--- Short problem ---
Take the lines from the beginning of the data below through the line holding "MB().box((3.36, 3.648, HC" and return exactly those.

--- Information provided ---

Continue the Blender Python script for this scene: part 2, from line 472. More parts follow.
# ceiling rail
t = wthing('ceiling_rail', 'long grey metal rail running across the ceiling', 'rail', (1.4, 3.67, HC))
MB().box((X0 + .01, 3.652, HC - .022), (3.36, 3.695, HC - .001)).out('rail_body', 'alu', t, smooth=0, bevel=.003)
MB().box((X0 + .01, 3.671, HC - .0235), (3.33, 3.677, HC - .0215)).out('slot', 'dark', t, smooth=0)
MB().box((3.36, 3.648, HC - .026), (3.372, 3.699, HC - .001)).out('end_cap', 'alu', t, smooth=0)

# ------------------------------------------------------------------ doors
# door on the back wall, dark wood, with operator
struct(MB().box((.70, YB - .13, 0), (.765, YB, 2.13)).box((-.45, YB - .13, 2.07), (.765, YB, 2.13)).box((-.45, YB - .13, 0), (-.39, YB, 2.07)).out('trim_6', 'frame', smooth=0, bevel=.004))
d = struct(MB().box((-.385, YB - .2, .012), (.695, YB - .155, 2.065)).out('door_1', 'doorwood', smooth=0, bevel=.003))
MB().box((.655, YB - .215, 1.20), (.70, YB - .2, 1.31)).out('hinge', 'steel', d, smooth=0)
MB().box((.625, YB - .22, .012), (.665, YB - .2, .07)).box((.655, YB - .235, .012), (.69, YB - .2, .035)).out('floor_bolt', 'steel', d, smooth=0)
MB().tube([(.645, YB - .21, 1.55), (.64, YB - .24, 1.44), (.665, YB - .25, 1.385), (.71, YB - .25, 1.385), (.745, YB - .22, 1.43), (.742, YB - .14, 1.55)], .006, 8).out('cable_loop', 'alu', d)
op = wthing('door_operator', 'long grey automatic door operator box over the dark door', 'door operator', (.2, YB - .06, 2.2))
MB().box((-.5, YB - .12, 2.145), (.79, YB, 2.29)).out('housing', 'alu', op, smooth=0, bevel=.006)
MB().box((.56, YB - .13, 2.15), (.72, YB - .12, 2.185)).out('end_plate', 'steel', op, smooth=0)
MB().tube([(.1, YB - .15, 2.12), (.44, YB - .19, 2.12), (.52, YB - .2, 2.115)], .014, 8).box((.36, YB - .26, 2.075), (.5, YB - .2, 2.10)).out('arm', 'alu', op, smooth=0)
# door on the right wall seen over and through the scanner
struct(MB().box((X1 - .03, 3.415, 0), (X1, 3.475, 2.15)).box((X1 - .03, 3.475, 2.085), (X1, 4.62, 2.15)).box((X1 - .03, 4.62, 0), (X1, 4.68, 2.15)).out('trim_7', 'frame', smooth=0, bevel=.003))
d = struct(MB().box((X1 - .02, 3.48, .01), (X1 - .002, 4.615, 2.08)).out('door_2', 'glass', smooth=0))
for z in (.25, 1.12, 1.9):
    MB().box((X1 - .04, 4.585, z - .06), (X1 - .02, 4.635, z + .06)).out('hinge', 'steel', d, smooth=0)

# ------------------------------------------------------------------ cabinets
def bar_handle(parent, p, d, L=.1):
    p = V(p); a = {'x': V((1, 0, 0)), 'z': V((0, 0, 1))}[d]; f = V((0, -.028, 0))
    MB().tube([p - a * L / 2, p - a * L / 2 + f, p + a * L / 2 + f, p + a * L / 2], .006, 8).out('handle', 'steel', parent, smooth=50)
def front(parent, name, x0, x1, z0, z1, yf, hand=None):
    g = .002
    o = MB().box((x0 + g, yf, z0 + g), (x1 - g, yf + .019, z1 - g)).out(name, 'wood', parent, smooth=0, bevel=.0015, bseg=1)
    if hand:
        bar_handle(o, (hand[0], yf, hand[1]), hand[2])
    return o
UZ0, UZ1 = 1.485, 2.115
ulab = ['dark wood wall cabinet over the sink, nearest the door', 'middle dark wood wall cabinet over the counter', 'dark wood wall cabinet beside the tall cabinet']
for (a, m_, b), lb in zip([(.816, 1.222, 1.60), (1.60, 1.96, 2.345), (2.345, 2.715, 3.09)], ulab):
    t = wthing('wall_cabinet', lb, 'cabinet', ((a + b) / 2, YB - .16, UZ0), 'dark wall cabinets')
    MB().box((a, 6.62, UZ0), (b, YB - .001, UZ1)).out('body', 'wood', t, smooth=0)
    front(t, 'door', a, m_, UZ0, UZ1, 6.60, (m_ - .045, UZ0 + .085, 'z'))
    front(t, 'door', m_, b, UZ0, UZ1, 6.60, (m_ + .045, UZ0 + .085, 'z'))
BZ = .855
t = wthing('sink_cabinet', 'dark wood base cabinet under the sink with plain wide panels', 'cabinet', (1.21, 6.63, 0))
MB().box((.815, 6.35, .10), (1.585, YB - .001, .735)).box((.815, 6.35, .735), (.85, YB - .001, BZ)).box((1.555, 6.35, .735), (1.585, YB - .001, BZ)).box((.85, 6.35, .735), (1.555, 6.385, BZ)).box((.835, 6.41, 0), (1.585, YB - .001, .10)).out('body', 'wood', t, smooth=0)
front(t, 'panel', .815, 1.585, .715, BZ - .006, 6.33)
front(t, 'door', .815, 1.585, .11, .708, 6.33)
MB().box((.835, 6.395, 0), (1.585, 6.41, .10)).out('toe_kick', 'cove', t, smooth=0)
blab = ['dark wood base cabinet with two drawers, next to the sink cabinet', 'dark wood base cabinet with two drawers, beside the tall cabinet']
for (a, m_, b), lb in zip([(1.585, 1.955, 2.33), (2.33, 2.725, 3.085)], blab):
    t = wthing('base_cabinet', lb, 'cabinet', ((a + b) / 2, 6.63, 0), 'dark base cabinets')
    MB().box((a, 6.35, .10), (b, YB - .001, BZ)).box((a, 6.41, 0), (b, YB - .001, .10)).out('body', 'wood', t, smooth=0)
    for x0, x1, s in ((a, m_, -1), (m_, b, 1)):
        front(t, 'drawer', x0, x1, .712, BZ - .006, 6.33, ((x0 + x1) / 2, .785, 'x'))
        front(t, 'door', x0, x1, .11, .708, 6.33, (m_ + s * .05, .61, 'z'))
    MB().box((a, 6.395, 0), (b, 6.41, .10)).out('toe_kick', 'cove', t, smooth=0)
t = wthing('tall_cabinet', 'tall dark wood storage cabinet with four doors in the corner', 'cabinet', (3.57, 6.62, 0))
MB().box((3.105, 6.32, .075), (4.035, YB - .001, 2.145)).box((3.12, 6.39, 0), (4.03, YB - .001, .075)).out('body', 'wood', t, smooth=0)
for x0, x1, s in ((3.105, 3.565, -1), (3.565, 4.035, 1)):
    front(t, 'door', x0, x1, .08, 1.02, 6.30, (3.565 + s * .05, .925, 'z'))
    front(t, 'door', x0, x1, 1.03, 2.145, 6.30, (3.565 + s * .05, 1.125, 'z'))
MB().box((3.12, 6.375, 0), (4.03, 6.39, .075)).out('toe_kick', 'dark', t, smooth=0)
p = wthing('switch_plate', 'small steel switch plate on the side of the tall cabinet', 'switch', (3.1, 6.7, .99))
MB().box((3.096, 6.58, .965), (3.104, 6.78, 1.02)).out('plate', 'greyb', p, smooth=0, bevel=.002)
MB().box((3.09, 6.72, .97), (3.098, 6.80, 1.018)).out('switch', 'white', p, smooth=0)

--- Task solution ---
Continue the Blender Python script for this scene: part 2, from line 472. More parts follow.
# ceiling rail
t = wthing('ceiling_rail', 'long grey metal rail running across the ceiling', 'rail', (1.4, 3.67, HC))
MB().box((X0 + .01, 3.652, HC - .022), (3.36, 3.695, HC - .001)).out('rail_body', 'alu', t, smooth=0, bevel=.003)
MB().box((X0 + .01, 3.671, HC - .0235), (3.33, 3.677, HC - .0215)).out('slot', 'dark', t, smooth=0)
MB().box((3.36, 3.648, HC - .026), (3.372, 3.699, HC - .001)).out('end_cap', 'alu', t, smooth=0)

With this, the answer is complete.